I went and saw a retrospective Picasso exhibit at the De Young Museum in San Francisco last week. I need to do more of that. It wasn’t the crème de la crème of all his work, but it was a fabulous retrospective and the two hours spent there were sublimely enjoyable, beautifully stimulating and made for a standout day. [And, on the positive side – at least for blockbuster museum exhibitions – the place (on a Thursday mid day) was jam packed.] Picasso, it seemed to me, was able most of his days to look at life as someone perennially “younger than that now”. Refusing to ever get pigeon-holed into any single style, he seemed not to succumb to knowing all the answers to anything, but rather remained enthralled by the questions and the possibilities. He lived a rich and long life. Isn’t that the goal?

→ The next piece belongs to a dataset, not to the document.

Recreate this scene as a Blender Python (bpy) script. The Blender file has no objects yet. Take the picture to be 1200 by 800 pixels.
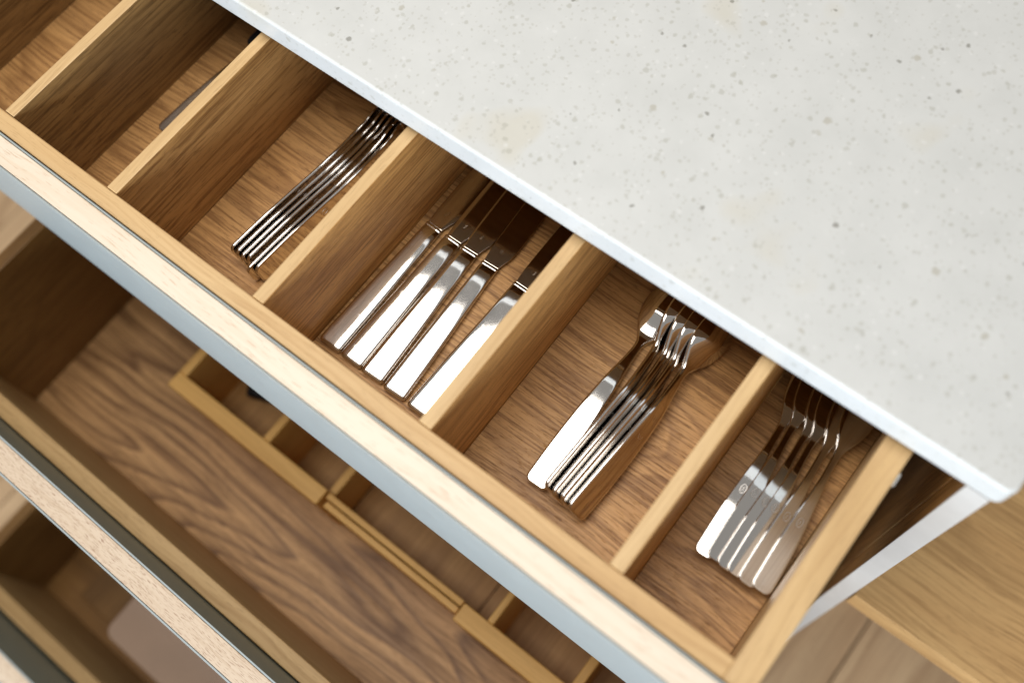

Of course, almost no one can be a Picasso. But then you can’t define “good and bad quite clear, no doubt, somehow” forever. And perhaps we can all be “younger than that now.” Easier to do that if the arts are a part of your life.

Have a great week. And please pass the word about next week’s start of the Arts Education Forum.

Don’t Quit
Barry


1 comment:

  1. I am bone weary of blanket characterizations of "boomers" as being too sure of themselves or selfish or whatever. Most of the time when I see the characterizations of boomers laid out by some writer or journalist there is the whiff of the bandwagon about the exercise, and very often the characterizations they are touting look nothing like the folks I see all around me. Perhaps it is one of our basic human flaws, that we must always contextualize groups for better or worse. Still, it might be a worthy creative exercise to step away from that high dive any time you find yourself poised at the end for a belly flop into those murky waters. If you truly want to encourage "younger than that now" thinking, give a moment's pause when you feel the impulse to sound off with a sweeping generalization about any group. Instead turn the generalization into a question. Not only will it cause you and your readers to think more deeply, it might uncover an insight that launches the whole conversation to another level of engagement.